**DIRECTION**
Skip the pictures. Set down, word for word, the lines from the start of the material up to and including the line with "col = scene.collection".

**DATA EXCERPT**
+++
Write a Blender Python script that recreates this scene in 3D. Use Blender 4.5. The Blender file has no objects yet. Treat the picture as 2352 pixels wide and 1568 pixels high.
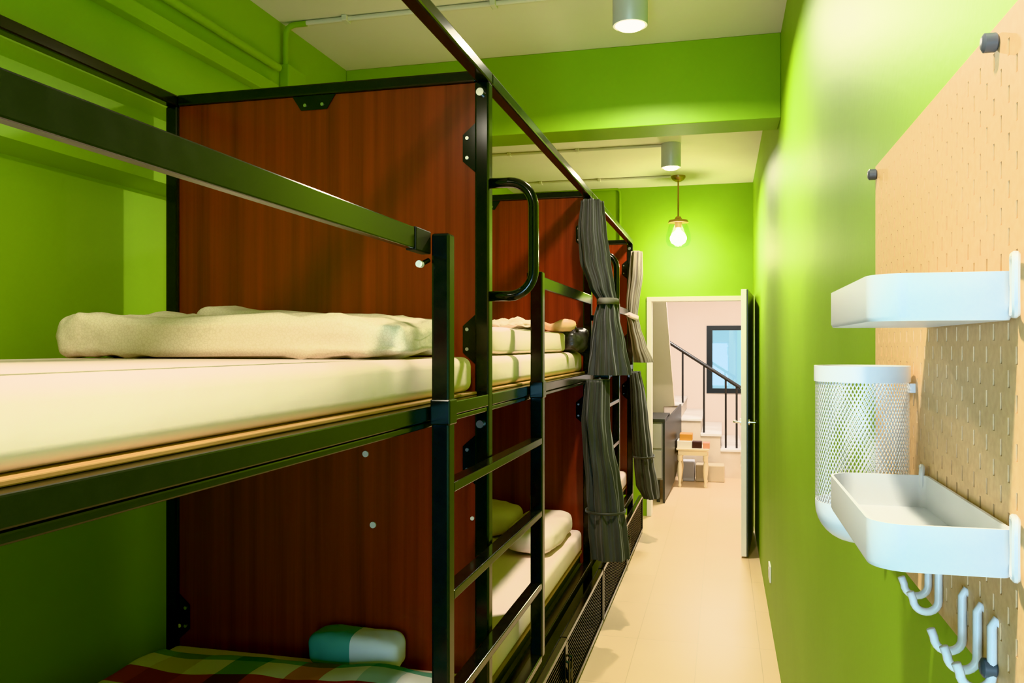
import bpy, bmesh, math, random
from mathutils import Vector, Matrix, noise

random.seed(7)
scene = bpy.context.scene
col = scene.collection

# ------------------------------------------------------------------ camera
F, CX, HOR = 1913.0, 1176.0, 794.0          # focal length in px, centre column, horizon row of the 2352 x 1568 photo
YAW = math.atan(483 / F)
CAM_H = 1.5
cth, sth = math.cos(YAW), math.sin(YAW)
cam = bpy.data.cameras.new('camera')
cam.sensor_fit = 'HORIZONTAL'
cam.sensor_width = 36
cam.lens = F / 2352 * 36
cam.shift_y = (HOR - 784) / 2352
cam.clip_start = 0.02
camo = bpy.data.objects.new('camera', cam)
camo.location = (0, 0, CAM_H)
camo.rotation_euler = (math.pi / 2, 0, YAW)
col.objects.link(camo)
scene.camera = camo


def at(px, py, D):
    """world x and z of a measured photo point lying in the cross plane y = D"""
    u = (px - CX) / F
    X = D * (u * cth - sth) / (cth + u * sth)
    zc = D * cth - X * sth
    return X, CAM_H + (HOR - py) * zc / F


# ------------------------------------------------------------------ materials
def srgb(r, g, b):
    def f(c):
        c /= 255
        return c / 12.92 if c <= 0.04045 else ((c + 0.055) / 1.055) ** 2.4
    return (f(r), f(g), f(b), 1)


def base_mat(name, color, rough=0.6, spec=0.5, metal=0.0, coat=0.0):
    m = bpy.data.materials.new(name)
    m.use_nodes = True
    b = m.node_tree.nodes['Principled BSDF']
    b.inputs['Base Color'].default_value = color
    b.inputs['Roughness'].default_value = rough
    b.inputs['Specular IOR Level'].default_value = spec
    b.inputs['Metallic'].default_value = metal
    b.inputs['Coat Weight'].default_value = coat
    b.inputs['Coat Roughness'].default_value = 0.1
    return m


def N(m, t, **kw):
    n = m.node_tree.nodes.new(t)
    for k, v in kw.items():
        setattr(n, k, v)
    return n


def bsdf(m):
    return m.node_tree.nodes['Principled BSDF']


def noise_mat(name, c1, c2, scale=8, rough=0.6, spec=0.4, stretch=(1, 1, 1), bump=0.0, bscale=None, detail=4, lo=.35, hi=.65, coat=0.0):
    m = base_mat(name, c1, rough, spec, coat=coat)
    L = m.node_tree.links
    tc = N(m, 'ShaderNodeTexCoord')
    mp = N(m, 'ShaderNodeMapping')
    mp.inputs['Scale'].default_value = stretch
    L.new(tc.outputs['Object'], mp.inputs['Vector'])
    nz = N(m, 'ShaderNodeTexNoise')
    nz.inputs['Scale'].default_value = scale
    nz.inputs['Detail'].default_value = detail
    L.new(mp.outputs['Vector'], nz.inputs['Vector'])
    cr = N(m, 'ShaderNodeValToRGB')
    cr.color_ramp.elements[0].color = c1
    cr.color_ramp.elements[0].position = lo
    cr.color_ramp.elements[1].color = c2
    cr.color_ramp.elements[1].position = hi
    L.new(nz.outputs['Fac'], cr.inputs['Fac'])
    L.new(cr.outputs['Color'], bsdf(m).inputs['Base Color'])
    if bump:
        n2 = N(m, 'ShaderNodeTexNoise')
        n2.inputs['Scale'].default_value = bscale or scale
        n2.inputs['Detail'].default_value = 5
        L.new(mp.outputs['Vector'], n2.inputs['Vector'])
        bp = N(m, 'ShaderNodeBump')
        bp.inputs['Strength'].default_value = bump
        bp.inputs['Distance'].default_value = 0.01
        L.new(n2.outputs['Fac'], bp.inputs['Height'])
        L.new(bp.outputs['Normal'], bsdf(m).inputs['Normal'])
    return m


def emit_mat(name, color, strength):
    m = base_mat(name, color, 0.4)
    b = bsdf(m)
    b.inputs['Emission Color'].default_value = color
    b.inputs['Emission Strength'].default_value = strength
    return m


M = {}
M['green'] = noise_mat('green_wall_paint', (0.235, 0.425, 0.030, 1), (0.255, 0.455, 0.037, 1), 3, 0.48, 0.35, bump=0.03, bscale=60)
M['ceiling'] = noise_mat('ceiling_paint', (0.78, 0.73, 0.58, 1), (0.81, 0.76, 0.62, 1), 2, 0.8, 0.2, bump=0.02, bscale=40)
M['conduit_white'] = base_mat('white_conduit_paint', (0.74, 0.70, 0.56, 1), 0.6, 0.3)
M['black'] = noise_mat('black_powder_coat', (0.006, 0.007, 0.008, 1), (0.010, 0.011, 0.012, 1), 30, 0.15, 0.4)
M['dark_back'] = base_mat('matt_black_sheet', (0.008, 0.008, 0.009, 1), 0.6, 0.3)
M['steel'] = base_mat('bright_screw_steel', (0.75, 0.75, 0.72, 1), 0.25, 0.5, 1.0)
M['white_metal'] = base_mat('white_powder_coat', (0.66, 0.69, 0.73, 1), 0.35, 0.5)
M['white_plastic'] = base_mat('white_plastic', (0.82, 0.82, 0.80, 1), 0.4, 0.5)
M['sheet'] = noise_mat('cream_bed_sheet', (0.88, 0.685, 0.66, 1), (0.90, 0.73, 0.70, 1), 2.2, 0.85, 0.15, bump=0.12, bscale=14)
M['board'] = noise_mat('light_plywood', (0.30, 0.175, 0.08, 1), (0.40, 0.24, 0.11, 1), 5, 0.55, 0.3, stretch=(10, .6, 10))
M['door_white'] = noise_mat('white_door_paint', (0.80, 0.78, 0.72, 1), (0.83, 0.81, 0.76, 1), 3, 0.4, 0.4)
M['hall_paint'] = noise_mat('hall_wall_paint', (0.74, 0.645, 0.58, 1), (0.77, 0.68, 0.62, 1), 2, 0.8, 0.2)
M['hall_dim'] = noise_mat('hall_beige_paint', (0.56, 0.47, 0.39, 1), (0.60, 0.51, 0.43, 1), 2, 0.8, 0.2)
M['stone'] = noise_mat('pale_step_stone', (0.62, 0.60, 0.58, 1), (0.78, 0.77, 0.76, 1), 4, 0.35, 0.4)
M['stone_tan'] = noise_mat('tan_riser_stone', (0.55, 0.47, 0.38, 1), (0.64, 0.56, 0.47, 1), 6, 0.5, 0.4)
M['ivory'] = base_mat('ivory_furniture_paint', (0.82, 0.70, 0.48, 1), 0.45, 0.4)
M['grey_panel'] = noise_mat('grey_laminate', (0.34, 0.31, 0.30, 1), (0.38, 0.35, 0.34, 1), 3, 0.5, 0.4)
M['brass'] = base_mat('aged_brass', (0.45, 0.30, 0.14, 1), 0.35, 0.5, 0.9)
M['fixture_grey'] = base_mat('silver_grey_lamp_body', (0.62, 0.63, 0.62, 1), 0.45, 0.5, 0.2)
M['lamp_glow'] = emit_mat('warm_led_disc', (1.0, 0.86, 0.62, 1), 30)
M['bulb_glow'] = emit_mat('warm_bulb', (1.0, 0.84, 0.55, 1), 45)
M['door_shaded'] = base_mat('shaded_door_back', (0.045, 0.055, 0.05, 1), 0.3, 0.5)
M['window_frame'] = base_mat('charcoal_window_frame', (0.02, 0.025, 0.03, 1), 0.4, 0.4)
M['rail_iron'] = base_mat('dark_iron', (0.03, 0.028, 0.028, 1), 0.4, 0.5)
M['paper'] = base_mat('paper', (0.78, 0.74, 0.66, 1), 0.8, 0.2)
M['orange_box'] = base_mat('orange_card', (0.62, 0.30, 0.07, 1), 0.6, 0.3)
M['pink_box'] = base_mat('pink_card', (0.75, 0.36, 0.22, 1), 0.6, 0.3)
M['brown_box'] = base_mat('dark_brown_card', (0.05, 0.02, 0.02, 1), 0.5, 0.3)
M['storage_tub'] = base_mat('beige_tub', (0.50, 0.42, 0.30, 1), 0.6, 0.3)
M['grey_tub'] = base_mat('grey_tub', (0.42, 0.42, 0.44, 1), 0.6, 0.3)
M['tan_leather'] = noise_mat('tan_leather', (0.62, 0.36, 0.20, 1), (0.72, 0.46, 0.28, 1), 20, 0.5, 0.4)
M['black_cloth'] = noise_mat('black_shiny_cloth', (0.012, 0.010, 0.014, 1), (0.05, 0.045, 0.05, 1), 25, 0.3, 0.5, bump=0.3, bscale=40)
M['scarf'] = noise_mat('cream_scarf_cloth', (0.50, 0.42, 0.30, 1), (0.72, 0.64, 0.50, 1), 18, 0.8, 0.2, stretch=(1, 3, 3))
M['knob_grey'] = base_mat('dark_grey_plastic_knob', (0.09, 0.10, 0.12, 1), 0.4, 0.5)


def wood_mat():
    m = base_mat('red_brown_laminate', (0.10, 0.03, 0.01, 1), 0.27, 0.5)
    L = m.node_tree.links
    tc = N(m, 'ShaderNodeTexCoord')
    mp = N(m, 'ShaderNodeMapping')
    mp.inputs['Scale'].default_value = (22, 22, 0.45)
    L.new(tc.outputs['Object'], mp.inputs['Vector'])
    nz = N(m, 'ShaderNodeTexNoise')
    nz.inputs['Scale'].default_value = 1.0
    nz.inputs['Detail'].default_value = 6
    nz.inputs['Roughness'].default_value = 0.6
    L.new(mp.outputs['Vector'], nz.inputs['Vector'])
    cr = N(m, 'ShaderNodeValToRGB')
    e = cr.color_ramp.elements
    e[0].color = (0.090, 0.0125, 0.006, 1)
    e[0].position = .3
    e[1].color = (0.235, 0.033, 0.014, 1)
    e[1].position = .72
    L.new(nz.outputs['Fac'], cr.inputs['Fac'])
    L.new(cr.outputs['Color'], bsdf(m).inputs['Base Color'])
    return m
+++
**RIGHT ANSWER**
Write a Blender Python script that recreates this scene in 3D. Use Blender 4.5. The Blender file has no objects yet. Treat the picture as 2352 pixels wide and 1568 pixels high.
import bpy, bmesh, math, random
from mathutils import Vector, Matrix, noise

random.seed(7)
scene = bpy.context.scene
col = scene.collection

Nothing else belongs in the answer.